— START Stored data —

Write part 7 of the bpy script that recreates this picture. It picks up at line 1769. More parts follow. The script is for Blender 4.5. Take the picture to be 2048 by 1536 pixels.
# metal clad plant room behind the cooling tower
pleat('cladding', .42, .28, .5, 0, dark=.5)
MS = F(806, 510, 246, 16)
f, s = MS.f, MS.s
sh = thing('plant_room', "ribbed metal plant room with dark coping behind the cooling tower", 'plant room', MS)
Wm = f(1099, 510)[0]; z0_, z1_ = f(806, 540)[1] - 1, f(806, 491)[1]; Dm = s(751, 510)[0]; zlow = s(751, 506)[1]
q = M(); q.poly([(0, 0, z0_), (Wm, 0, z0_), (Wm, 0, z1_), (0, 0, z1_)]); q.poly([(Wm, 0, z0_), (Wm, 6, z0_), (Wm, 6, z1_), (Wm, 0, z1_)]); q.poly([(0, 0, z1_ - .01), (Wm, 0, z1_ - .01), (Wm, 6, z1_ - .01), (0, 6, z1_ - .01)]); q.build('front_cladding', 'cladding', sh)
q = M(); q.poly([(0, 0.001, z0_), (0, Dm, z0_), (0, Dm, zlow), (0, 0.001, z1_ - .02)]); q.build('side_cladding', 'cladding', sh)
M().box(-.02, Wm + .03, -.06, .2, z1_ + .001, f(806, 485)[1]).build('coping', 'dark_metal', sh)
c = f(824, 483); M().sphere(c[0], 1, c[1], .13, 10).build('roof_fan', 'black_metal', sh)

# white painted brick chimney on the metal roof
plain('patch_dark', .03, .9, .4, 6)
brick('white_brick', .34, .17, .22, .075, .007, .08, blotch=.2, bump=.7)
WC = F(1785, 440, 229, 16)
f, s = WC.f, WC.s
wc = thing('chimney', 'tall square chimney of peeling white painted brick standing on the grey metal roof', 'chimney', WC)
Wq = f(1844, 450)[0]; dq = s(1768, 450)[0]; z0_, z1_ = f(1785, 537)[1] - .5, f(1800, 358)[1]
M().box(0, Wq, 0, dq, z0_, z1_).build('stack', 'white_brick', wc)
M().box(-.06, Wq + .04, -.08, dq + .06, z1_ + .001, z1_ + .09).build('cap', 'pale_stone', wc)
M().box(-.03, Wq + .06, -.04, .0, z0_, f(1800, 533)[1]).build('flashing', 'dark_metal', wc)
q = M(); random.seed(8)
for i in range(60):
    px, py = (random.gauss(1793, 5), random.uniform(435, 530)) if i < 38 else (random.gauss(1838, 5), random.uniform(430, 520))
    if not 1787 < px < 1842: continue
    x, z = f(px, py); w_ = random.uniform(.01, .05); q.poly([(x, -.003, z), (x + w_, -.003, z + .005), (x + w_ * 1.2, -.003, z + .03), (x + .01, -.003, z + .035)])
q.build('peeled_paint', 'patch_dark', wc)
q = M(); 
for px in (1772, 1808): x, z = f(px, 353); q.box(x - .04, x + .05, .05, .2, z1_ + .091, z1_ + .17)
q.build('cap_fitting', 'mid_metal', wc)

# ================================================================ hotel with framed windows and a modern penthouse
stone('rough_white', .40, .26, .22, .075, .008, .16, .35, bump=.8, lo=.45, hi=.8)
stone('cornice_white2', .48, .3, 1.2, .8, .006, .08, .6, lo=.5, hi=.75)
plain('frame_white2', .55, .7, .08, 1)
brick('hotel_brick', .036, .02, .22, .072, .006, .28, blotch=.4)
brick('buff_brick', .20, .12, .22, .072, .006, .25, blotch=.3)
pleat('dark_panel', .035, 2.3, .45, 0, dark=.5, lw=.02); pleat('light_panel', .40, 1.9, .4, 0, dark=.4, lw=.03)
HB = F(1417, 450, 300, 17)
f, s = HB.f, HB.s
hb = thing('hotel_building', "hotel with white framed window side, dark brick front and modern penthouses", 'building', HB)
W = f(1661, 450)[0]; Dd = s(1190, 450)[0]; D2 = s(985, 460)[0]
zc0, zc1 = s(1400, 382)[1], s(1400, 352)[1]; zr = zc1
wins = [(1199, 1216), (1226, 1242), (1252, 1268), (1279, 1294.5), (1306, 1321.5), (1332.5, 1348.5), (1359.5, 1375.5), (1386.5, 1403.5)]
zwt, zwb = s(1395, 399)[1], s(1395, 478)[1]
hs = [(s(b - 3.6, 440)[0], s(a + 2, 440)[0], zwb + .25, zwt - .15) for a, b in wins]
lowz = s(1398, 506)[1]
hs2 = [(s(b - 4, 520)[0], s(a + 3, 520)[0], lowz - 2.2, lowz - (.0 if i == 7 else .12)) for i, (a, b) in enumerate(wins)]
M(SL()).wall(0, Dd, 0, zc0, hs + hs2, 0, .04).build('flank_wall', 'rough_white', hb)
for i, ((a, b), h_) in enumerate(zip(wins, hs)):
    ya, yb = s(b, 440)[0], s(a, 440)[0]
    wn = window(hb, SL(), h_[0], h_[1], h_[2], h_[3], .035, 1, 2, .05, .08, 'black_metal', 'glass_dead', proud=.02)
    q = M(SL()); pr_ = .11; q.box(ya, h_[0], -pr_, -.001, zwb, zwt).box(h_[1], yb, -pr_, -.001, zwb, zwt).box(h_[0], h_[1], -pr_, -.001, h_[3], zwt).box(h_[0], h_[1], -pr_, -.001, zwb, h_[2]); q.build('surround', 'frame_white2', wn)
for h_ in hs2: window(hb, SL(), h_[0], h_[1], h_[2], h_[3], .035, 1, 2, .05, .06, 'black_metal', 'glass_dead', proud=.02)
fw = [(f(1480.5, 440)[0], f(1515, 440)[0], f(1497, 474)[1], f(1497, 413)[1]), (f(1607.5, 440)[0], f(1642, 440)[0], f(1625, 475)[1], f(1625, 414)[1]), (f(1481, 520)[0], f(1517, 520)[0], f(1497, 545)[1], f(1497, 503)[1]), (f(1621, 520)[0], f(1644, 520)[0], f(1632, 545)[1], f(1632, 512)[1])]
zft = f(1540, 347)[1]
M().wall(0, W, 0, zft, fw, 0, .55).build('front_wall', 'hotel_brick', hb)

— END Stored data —

Written request:
Transcribe all lines as written.

Task answer:
Write part 7 of the bpy script that recreates this picture. It picks up at line 1769. More parts follow. The script is for Blender 4.5. Take the picture to be 2048 by 1536 pixels.
# metal clad plant room behind the cooling tower
pleat('cladding', .42, .28, .5, 0, dark=.5)
MS = F(806, 510, 246, 16)
f, s = MS.f, MS.s
sh = thing('plant_room', "ribbed metal plant room with dark coping behind the cooling tower", 'plant room', MS)
Wm = f(1099, 510)[0]; z0_, z1_ = f(806, 540)[1] - 1, f(806, 491)[1]; Dm = s(751, 510)[0]; zlow = s(751, 506)[1]
q = M(); q.poly([(0, 0, z0_), (Wm, 0, z0_), (Wm, 0, z1_), (0, 0, z1_)]); q.poly([(Wm, 0, z0_), (Wm, 6, z0_), (Wm, 6, z1_), (Wm, 0, z1_)]); q.poly([(0, 0, z1_ - .01), (Wm, 0, z1_ - .01), (Wm, 6, z1_ - .01), (0, 6, z1_ - .01)]); q.build('front_cladding', 'cladding', sh)
q = M(); q.poly([(0, 0.001, z0_), (0, Dm, z0_), (0, Dm, zlow), (0, 0.001, z1_ - .02)]); q.build('side_cladding', 'cladding', sh)
M().box(-.02, Wm + .03, -.06, .2, z1_ + .001, f(806, 485)[1]).build('coping', 'dark_metal', sh)
c = f(824, 483); M().sphere(c[0], 1, c[1], .13, 10).build('roof_fan', 'black_metal', sh)

# white painted brick chimney on the metal roof
plain('patch_dark', .03, .9, .4, 6)
brick('white_brick', .34, .17, .22, .075, .007, .08, blotch=.2, bump=.7)
WC = F(1785, 440, 229, 16)
f, s = WC.f, WC.s
wc = thing('chimney', 'tall square chimney of peeling white painted brick standing on the grey metal roof', 'chimney', WC)
Wq = f(1844, 450)[0]; dq = s(1768, 450)[0]; z0_, z1_ = f(1785, 537)[1] - .5, f(1800, 358)[1]
M().box(0, Wq, 0, dq, z0_, z1_).build('stack', 'white_brick', wc)
M().box(-.06, Wq + .04, -.08, dq + .06, z1_ + .001, z1_ + .09).build('cap', 'pale_stone', wc)
M().box(-.03, Wq + .06, -.04, .0, z0_, f(1800, 533)[1]).build('flashing', 'dark_metal', wc)
q = M(); random.seed(8)
for i in range(60):
    px, py = (random.gauss(1793, 5), random.uniform(435, 530)) if i < 38 else (random.gauss(1838, 5), random.uniform(430, 520))
    if not 1787 < px < 1842: continue
    x, z = f(px, py); w_ = random.uniform(.01, .05); q.poly([(x, -.003, z), (x + w_, -.003, z + .005), (x + w_ * 1.2, -.003, z + .03), (x + .01, -.003, z + .035)])
q.build('peeled_paint', 'patch_dark', wc)
q = M(); 
for px in (1772, 1808): x, z = f(px, 353); q.box(x - .04, x + .05, .05, .2, z1_ + .091, z1_ + .17)
q.build('cap_fitting', 'mid_metal', wc)

# ================================================================ hotel with framed windows and a modern penthouse
stone('rough_white', .40, .26, .22, .075, .008, .16, .35, bump=.8, lo=.45, hi=.8)
stone('cornice_white2', .48, .3, 1.2, .8, .006, .08, .6, lo=.5, hi=.75)
plain('frame_white2', .55, .7, .08, 1)
brick('hotel_brick', .036, .02, .22, .072, .006, .28, blotch=.4)
brick('buff_brick', .20, .12, .22, .072, .006, .25, blotch=.3)
pleat('dark_panel', .035, 2.3, .45, 0, dark=.5, lw=.02); pleat('light_panel', .40, 1.9, .4, 0, dark=.4, lw=.03)
HB = F(1417, 450, 300, 17)
f, s = HB.f, HB.s
hb = thing('hotel_building', "hotel with white framed window side, dark brick front and modern penthouses", 'building', HB)
W = f(1661, 450)[0]; Dd = s(1190, 450)[0]; D2 = s(985, 460)[0]
zc0, zc1 = s(1400, 382)[1], s(1400, 352)[1]; zr = zc1
wins = [(1199, 1216), (1226, 1242), (1252, 1268), (1279, 1294.5), (1306, 1321.5), (1332.5, 1348.5), (1359.5, 1375.5), (1386.5, 1403.5)]
zwt, zwb = s(1395, 399)[1], s(1395, 478)[1]
hs = [(s(b - 3.6, 440)[0], s(a + 2, 440)[0], zwb + .25, zwt - .15) for a, b in wins]
lowz = s(1398, 506)[1]
hs2 = [(s(b - 4, 520)[0], s(a + 3, 520)[0], lowz - 2.2, lowz - (.0 if i == 7 else .12)) for i, (a, b) in enumerate(wins)]
M(SL()).wall(0, Dd, 0, zc0, hs + hs2, 0, .04).build('flank_wall', 'rough_white', hb)
for i, ((a, b), h_) in enumerate(zip(wins, hs)):
    ya, yb = s(b, 440)[0], s(a, 440)[0]
    wn = window(hb, SL(), h_[0], h_[1], h_[2], h_[3], .035, 1, 2, .05, .08, 'black_metal', 'glass_dead', proud=.02)
    q = M(SL()); pr_ = .11; q.box(ya, h_[0], -pr_, -.001, zwb, zwt).box(h_[1], yb, -pr_, -.001, zwb, zwt).box(h_[0], h_[1], -pr_, -.001, h_[3], zwt).box(h_[0], h_[1], -pr_, -.001, zwb, h_[2]); q.build('surround', 'frame_white2', wn)
for h_ in hs2: window(hb, SL(), h_[0], h_[1], h_[2], h_[3], .035, 1, 2, .05, .06, 'black_metal', 'glass_dead', proud=.02)
fw = [(f(1480.5, 440)[0], f(1515, 440)[0], f(1497, 474)[1], f(1497, 413)[1]), (f(1607.5, 440)[0], f(1642, 440)[0], f(1625, 475)[1], f(1625, 414)[1]), (f(1481, 520)[0], f(1517, 520)[0], f(1497, 545)[1], f(1497, 503)[1]), (f(1621, 520)[0], f(1644, 520)[0], f(1632, 545)[1], f(1632, 512)[1])]
zft = f(1540, 347)[1]
M().wall(0, W, 0, zft, fw, 0, .55).build('front_wall', 'hotel_brick', hb)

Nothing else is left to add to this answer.